The Economist made a huge error in using the New House Price Index in their interactive house price charts. It is an all-but-useless measure. I wouldn't put much faith in that. I've written about that fact here:

http://www.theeconomicanalyst.com/content/understanding-economist-data-canadian-housing


@morganovich

"canada's median income has been exploding."

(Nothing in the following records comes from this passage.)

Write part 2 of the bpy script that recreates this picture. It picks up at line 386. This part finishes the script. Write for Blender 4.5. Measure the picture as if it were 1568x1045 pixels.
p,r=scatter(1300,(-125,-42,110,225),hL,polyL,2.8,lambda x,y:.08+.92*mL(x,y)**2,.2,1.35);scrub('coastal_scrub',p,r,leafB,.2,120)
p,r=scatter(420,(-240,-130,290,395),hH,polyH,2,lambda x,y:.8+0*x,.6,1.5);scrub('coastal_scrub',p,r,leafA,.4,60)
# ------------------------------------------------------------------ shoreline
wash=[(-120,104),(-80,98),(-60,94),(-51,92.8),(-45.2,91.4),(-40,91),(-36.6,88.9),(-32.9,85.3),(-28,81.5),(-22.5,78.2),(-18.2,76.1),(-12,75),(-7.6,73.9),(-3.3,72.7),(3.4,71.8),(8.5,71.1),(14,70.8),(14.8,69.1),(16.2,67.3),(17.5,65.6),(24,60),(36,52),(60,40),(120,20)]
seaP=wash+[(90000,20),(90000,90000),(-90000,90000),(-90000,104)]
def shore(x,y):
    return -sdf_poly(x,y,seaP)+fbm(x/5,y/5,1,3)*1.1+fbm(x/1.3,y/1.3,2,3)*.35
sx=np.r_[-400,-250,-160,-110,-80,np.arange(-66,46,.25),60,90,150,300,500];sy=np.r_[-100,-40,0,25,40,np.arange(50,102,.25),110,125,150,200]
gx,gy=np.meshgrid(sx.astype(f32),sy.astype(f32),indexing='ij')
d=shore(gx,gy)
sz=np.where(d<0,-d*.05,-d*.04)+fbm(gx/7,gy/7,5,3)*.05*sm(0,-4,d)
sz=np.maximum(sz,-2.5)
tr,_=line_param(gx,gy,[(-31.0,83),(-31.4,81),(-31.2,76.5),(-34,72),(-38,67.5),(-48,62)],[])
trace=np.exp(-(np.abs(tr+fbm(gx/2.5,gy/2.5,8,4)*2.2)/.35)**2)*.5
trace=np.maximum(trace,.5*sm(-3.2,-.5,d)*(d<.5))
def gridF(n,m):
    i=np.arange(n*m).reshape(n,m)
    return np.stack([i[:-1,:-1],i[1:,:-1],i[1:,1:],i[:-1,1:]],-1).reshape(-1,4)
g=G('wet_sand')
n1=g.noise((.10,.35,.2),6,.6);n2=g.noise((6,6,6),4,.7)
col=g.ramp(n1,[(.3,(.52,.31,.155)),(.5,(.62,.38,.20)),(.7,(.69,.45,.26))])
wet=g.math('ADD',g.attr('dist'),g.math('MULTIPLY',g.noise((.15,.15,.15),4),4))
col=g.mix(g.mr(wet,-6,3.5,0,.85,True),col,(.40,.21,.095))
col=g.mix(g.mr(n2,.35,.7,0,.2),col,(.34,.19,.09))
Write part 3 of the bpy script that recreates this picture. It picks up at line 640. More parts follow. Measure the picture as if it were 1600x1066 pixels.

It has been rising, but personal disposable incomes have lagged house prices significantly in all major cities. In the bubbliest cities on the West Coast, average resale house prices are over 25 times PDI. This is as bad as any US city at the height of their bubble:

http://www.theeconomicanalyst.com/content/house-price-and-income-ratios-canadian-cities-part-1

I notice a lot of discussion about Canada being reliant on commodity prices to remain firm. Falling commodity prices, which I think are likely, will pull hard at the TSX, which is 50% energy and materials. However, I think we're missing the massively disproportionate role that housing-related industries have played in economic and labour market growth in Canada over the past 10 years. The reality is that falling house prices would CAUSE a recession, and therein lies the greatest risk to the Canadian economy at present:

http://www.theeconomicanalyst.com/content/where-housing-goes-so-goes-canadian-economy-why-housing-correction-would-cause-recession-not

@Carpe Diem
Sorry to fill your comment section with links to my site. Just trying to clear up some common misconceptions.

Cheers,
Ben Rabidoux

 
At 9/29/2011 11:36 AM, Blogger Todd said...

I heard several economists 'predict' the crash of 08, but they all did for different reasons. Now they all claim they were right, but they can't all be. Harry Dent predicted the correction in 2008, particulary in real estate, based upon demographic trends. Others such as Peter Schiff predicted it based on other considerations. If Canada's demographic trends (low birth rate and growing gap between young and old) are the same as in the US (and I think they are), then your graph would be a refutation of Dent's thesis.

 
At 9/29/2011 2:39 PM, Blogger Benjamin Cole said...

Some say the USA "bubble" was popped by a decrease in demand, and too-tight Fed policy. Would be interesting to know what has been monetary policy in Canada.